Parity in Effective Lagrangians

Question

Given the following Lagrangian

$$\mathscr{L} = c\frac{g}{m}\bar{\psi}_A\Gamma_5\gamma^\mu\psi_B (i\partial_\mu)\phi$$

where $\Gamma_5 \in \{\gamma_5, 1\}$, for two spin one-half particles $A$ and $B$ and a spin $0$ particle $\phi$.

I'm trying to figure out how to determine when $\Gamma_5 = 1$ and $\Gamma_5 = \gamma_5$

I know the Lagrangian should be a scalar. I also know how the bilinear covariants transform.

Let now $A$ and $B$ both have $J^P = \tfrac{1}{2}^+$ and let $\phi$ have $J^P=0^-$.

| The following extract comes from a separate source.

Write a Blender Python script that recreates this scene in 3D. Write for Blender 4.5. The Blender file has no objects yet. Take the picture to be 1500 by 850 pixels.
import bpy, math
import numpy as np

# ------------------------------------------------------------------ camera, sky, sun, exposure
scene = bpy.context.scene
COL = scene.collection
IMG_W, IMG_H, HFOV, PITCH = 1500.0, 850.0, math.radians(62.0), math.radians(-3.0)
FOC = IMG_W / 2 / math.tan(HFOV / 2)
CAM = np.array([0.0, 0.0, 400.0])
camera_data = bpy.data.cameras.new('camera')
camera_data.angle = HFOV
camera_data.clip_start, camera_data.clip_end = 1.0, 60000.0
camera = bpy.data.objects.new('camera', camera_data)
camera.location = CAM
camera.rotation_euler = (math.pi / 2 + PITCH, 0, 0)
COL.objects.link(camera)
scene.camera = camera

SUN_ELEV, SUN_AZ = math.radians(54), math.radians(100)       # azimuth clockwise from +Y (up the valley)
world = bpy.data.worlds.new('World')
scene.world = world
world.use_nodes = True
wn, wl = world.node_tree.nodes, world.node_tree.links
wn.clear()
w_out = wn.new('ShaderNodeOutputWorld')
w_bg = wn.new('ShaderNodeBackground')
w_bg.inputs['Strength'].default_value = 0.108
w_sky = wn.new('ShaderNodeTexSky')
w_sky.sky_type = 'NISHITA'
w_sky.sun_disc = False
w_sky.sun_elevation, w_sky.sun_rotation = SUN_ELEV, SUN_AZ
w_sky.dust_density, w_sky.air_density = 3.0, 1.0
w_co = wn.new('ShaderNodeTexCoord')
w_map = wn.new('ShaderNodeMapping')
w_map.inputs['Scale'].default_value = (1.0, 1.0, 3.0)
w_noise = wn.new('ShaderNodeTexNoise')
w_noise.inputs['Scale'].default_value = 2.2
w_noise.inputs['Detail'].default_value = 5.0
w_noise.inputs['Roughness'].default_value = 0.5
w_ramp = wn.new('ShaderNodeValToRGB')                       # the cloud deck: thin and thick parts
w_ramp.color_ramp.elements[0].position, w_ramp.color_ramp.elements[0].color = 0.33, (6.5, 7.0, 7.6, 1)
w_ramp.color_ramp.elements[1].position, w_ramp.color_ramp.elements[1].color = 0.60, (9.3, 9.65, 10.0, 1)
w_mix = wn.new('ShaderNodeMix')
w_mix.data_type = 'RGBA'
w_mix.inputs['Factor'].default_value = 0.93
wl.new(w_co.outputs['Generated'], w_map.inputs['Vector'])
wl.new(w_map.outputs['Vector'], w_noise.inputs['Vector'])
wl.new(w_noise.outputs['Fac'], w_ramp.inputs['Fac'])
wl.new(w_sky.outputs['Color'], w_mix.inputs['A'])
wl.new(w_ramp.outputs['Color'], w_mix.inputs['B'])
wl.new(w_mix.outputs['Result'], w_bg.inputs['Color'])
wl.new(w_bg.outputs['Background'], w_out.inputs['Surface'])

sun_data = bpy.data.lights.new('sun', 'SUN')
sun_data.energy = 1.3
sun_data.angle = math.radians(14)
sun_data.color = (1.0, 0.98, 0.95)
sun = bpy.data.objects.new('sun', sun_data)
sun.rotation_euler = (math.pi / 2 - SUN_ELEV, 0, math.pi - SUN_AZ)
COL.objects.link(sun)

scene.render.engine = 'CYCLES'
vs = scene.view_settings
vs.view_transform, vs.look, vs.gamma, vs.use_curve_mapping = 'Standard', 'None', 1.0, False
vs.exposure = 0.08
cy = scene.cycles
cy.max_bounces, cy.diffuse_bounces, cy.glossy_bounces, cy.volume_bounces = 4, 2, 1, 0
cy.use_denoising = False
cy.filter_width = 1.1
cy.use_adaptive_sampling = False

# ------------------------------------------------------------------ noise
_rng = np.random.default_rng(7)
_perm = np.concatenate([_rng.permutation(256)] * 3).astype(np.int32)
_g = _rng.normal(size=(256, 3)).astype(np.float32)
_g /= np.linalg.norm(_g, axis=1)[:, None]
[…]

If $\Gamma_5=1$, then $\bar\psi\gamma^\mu\psi$ transforms like a vector. $\partial_\mu \rightarrow -\partial_\mu$. To my understanding it follows then that $\bar\psi(\partial\!\!/ ~\phi)\psi$ transforms like a pseudoscalar. Likewise, if $\Gamma_5=\gamma_5$, then $\bar\psi\gamma_5(\partial\!\!/~\phi)\psi$ transforms like a scalar.

How can I factor in the parities above?If I just multiply them, I would find that the pion nucleon nucleon interaction
$$\mathscr{L}=\frac{g}{m}\bar\psi\gamma_5(\partial\!\!/~\vec\pi)\cdot \vec\tau ~\psi \tag{2}$$
transforms like a pseudoscalar. But the Lagrangian should be scalar. So what am I missing?

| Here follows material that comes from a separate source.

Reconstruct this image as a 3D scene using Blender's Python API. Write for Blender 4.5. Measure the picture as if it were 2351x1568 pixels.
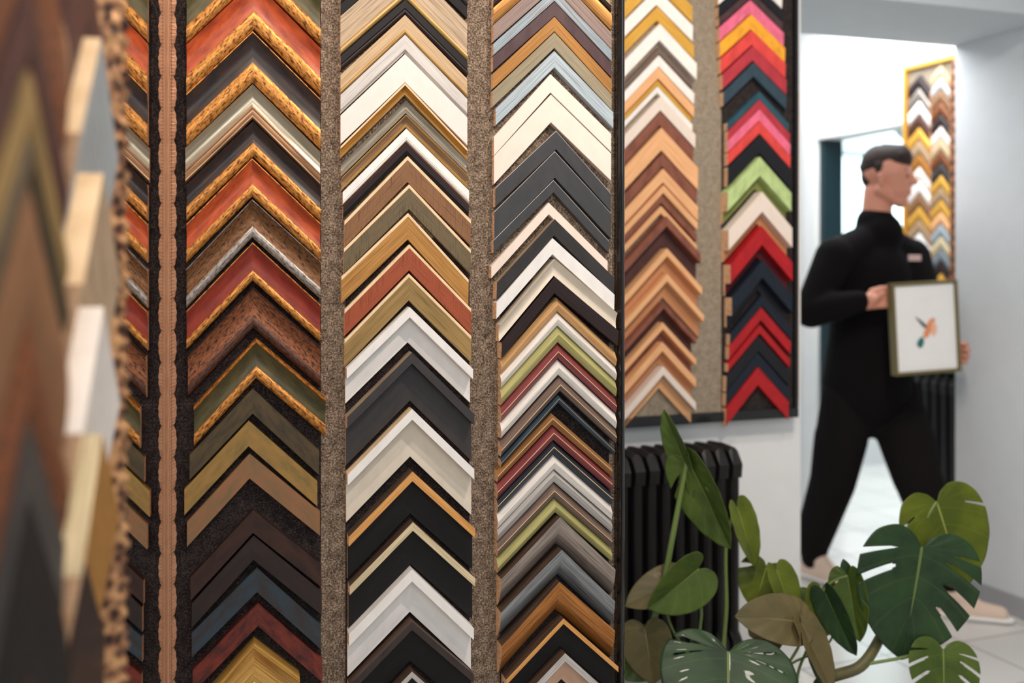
import bpy, bmesh, math, random
from mathutils import Vector, Matrix, noise
random.seed(7)
for o in list(bpy.data.objects): bpy.data.objects.remove(o)
SC = bpy.context.scene
COL = SC.collection
# ------------------------------------------------------------------ camera
F = 2286.0; HZ = 620.0; CH = 1.27; CX = 1175.5
cam = bpy.data.cameras.new('camera'); co = bpy.data.objects.new('camera', cam); COL.objects.link(co)
co.location = (0, 0, CH); co.rotation_euler = (math.pi/2, 0, 0)
cam.sensor_width = 36; cam.lens = 36*F/2351
cam.shift_y = -(784-HZ)/2351
cam.dof.use_dof = True; cam.dof.focus_distance = 1.95
cam.dof.aperture_fstop = cam.lens/20.0
cam.clip_start = .02
SC.camera = co
SC.view_settings.view_transform = 'Standard'; SC.view_settings.look = 'None'
SC.view_settings.gamma = 1; SC.view_settings.exposure = 0.25
SC.view_settings.use_curve_mapping = False
# ------------------------------------------------------------------ light
wd = bpy.data.worlds.new('world'); SC.world = wd; wd.use_nodes = True
wd.node_tree.nodes['Background'].inputs[0].default_value = (.82, .92, 1, 1)
wd.node_tree.nodes['Background'].inputs[1].default_value = .32
def light(kind, name, loc, target, energy, color, size=.2, sy=None, spot=None):
    l = bpy.data.lights.new(name, kind); o = bpy.data.objects.new(name, l); COL.objects.link(o)
    o.location = loc; o.rotation_euler = (Vector(target)-Vector(loc)).to_track_quat('-Z', 'Y').to_euler()
    l.energy = energy; l.color = color
    if kind == 'AREA':
        l.size = size
        if sy: l.shape = 'RECTANGLE'; l.size_y = sy
    else:
        l.shadow_soft_size = size
    if spot: l.spot_size = math.radians(spot); l.spot_blend = .6
    return o
WARM = (1, .86, .74)
light('SPOT', 'ceiling_spot_main', (.72, 1.12, 2.55), (.12, 2.0, .9), 54, WARM, .03, spot=125)
light('SPOT', 'ceiling_spot_left', (-.12, 1.02, 2.55), (-.45, 1.9, 1.0), 27, WARM, .03, spot=115)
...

Also, taking the $N(1535)$ into account, which has spin parity $J^P=\tfrac{1}{2}^-$, we do not need a $\gamma_5$. How can I see this rigorously?

Answer 1

Perhaps a better question would be, what changes for a ${1\over 2}^+$ and a ${1\over 2}^-$ spinor. Likewise a $0^+$ and a $0^−$ spin-zero field.

I frankly don't see your point: You multiply the intrinsic parities of all fields involved. The γ matrices and derivatives follow the rules you seem to know, and are in your text: so intercalated $\gamma_5$ s produce minus signs under parity. The signs multiply.

So, confirm the following statements:

1. $\bar \psi_A \psi_B$ and $\bar \psi_A \partial\!\! / ~\psi_B$ are scalars for A and B having the same parity, but pseudoscalars otherwise.

2. Insertion of a $\gamma_5$ flips the parity of the bilinear.

3. Insertion of a spin-zero field does not affect the parity if the field is scalar, but flips the parity if it is a pseudoscalar. It does not matter whom the gradient is acting on.

• You should be able to see how (2) is a scalar, with a product of parities, $-~ -=+$ (π is a pseudoscalar, of course).

But if you had opposite intrinsic parity fermions in the bilinear, that would flip the +, so you'd need to eliminate the $\gamma_5$ to get a scalar term.